US anti-IS envoy visits Kurdish, Arab fighters in Syria
A delegation including senior US diplomat Brett McGurk met members of a Kurd-Arab alliance fighting the Islamic State jihadist group inside Syria, Kurdish sources said on Sunday.
The weekend visit to the war-torn country - confirmed by a US official - appeared to be the first by a senior US government figure inside Syrian territory.
McGurk, who is US President Barack Obama's envoy to an international coalition fighting IS in Syria and Iraq, was accompanied by French and British officials, the sources told AFP.
One Kurdish source close to the meeting said a "high-level military delegation from the international coalition (against IS)," met Saturday with senior members of the Syrian Democratic Forces (SDF) alliance.
The source said the talks in the Kurdish town of Kobane covered "military plans" for the fight against IS.
"These meetings will have an impact on many developments that will be seen in the area," he added, without providing further details.
The talks were confirmed by a second Kurdish source on the ground and reported in Kurdish media.
The meetings come after the YPG's political wing, the Democratic Union Party (PYD), was excluded from new peace talks in Geneva being organised by the UN |
A US official said that McGurk visited Syria at the weekend to take stock of the campaign against IS extremists, but gave few other details.

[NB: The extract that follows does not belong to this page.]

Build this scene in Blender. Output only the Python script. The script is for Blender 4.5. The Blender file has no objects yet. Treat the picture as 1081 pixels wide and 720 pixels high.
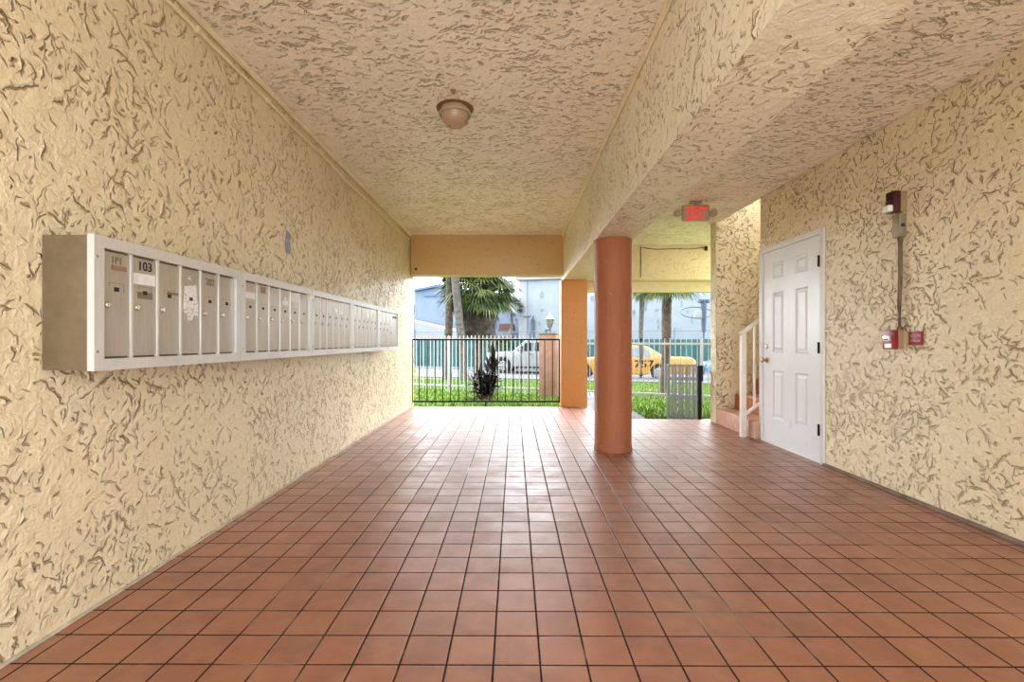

"This visit and the discussions he had are in keeping with the special envoy's efforts to continue looking for ways to increase coalition pressure on ISIL," said the official, using an alternative acronym for the jihadists.
The SDF is an alliance of Syrian Kurds and Arabs who are fighting IS with support from the US-led coalition.
It is composed mostly of the Kurdish People's Protection Units (YPG), a powerful militia that has proved Syria's most effective force against IS, along with smaller units of Syrian Arab Muslim and Christian fighters.
The meetings come after the YPG's political wing, the Democratic Union Party (PYD), was excluded from new peace talks in Geneva being organised by the UN.
Despite cooperation between the US-led coalition and the YPG in the fight against IS, the Kurdish militia and its political branch face fierce opposition from neighbouring Turkey.
Ankara considers the PYD and YPG to be affiliates of the outlawed Kurdistan Workers Party (PKK), which has waged an armed insurgency in Turkey, while Syria's opposition accuses them of being too close to the regime in Damascus.
But the coalition has worked closely with the YPG since it launched air strikes in Syria in September 2014, expanding a campaign that began in Iraq a month earlier.
And that support has continued since the formation of the SDF last October, with US-led air support helping the alliance seize a key dam from IS last month.
US-based Kurdish affairs analyst Mutlu Civiroglu said McGurk's visit appeared intended to assuage the Kurds after their exclusion from the Geneva talks.
"The goal is to ease Kurdish anger and give them reassurances that they are not being ignored and that they have a part in this process," he said.
Kurdish sources earlier told AFP that US Deputy Secretary of State Tony Blinken had called PYD chair Saleh Muslim to discuss Washington's view on the Kurdish issue and the peace talks.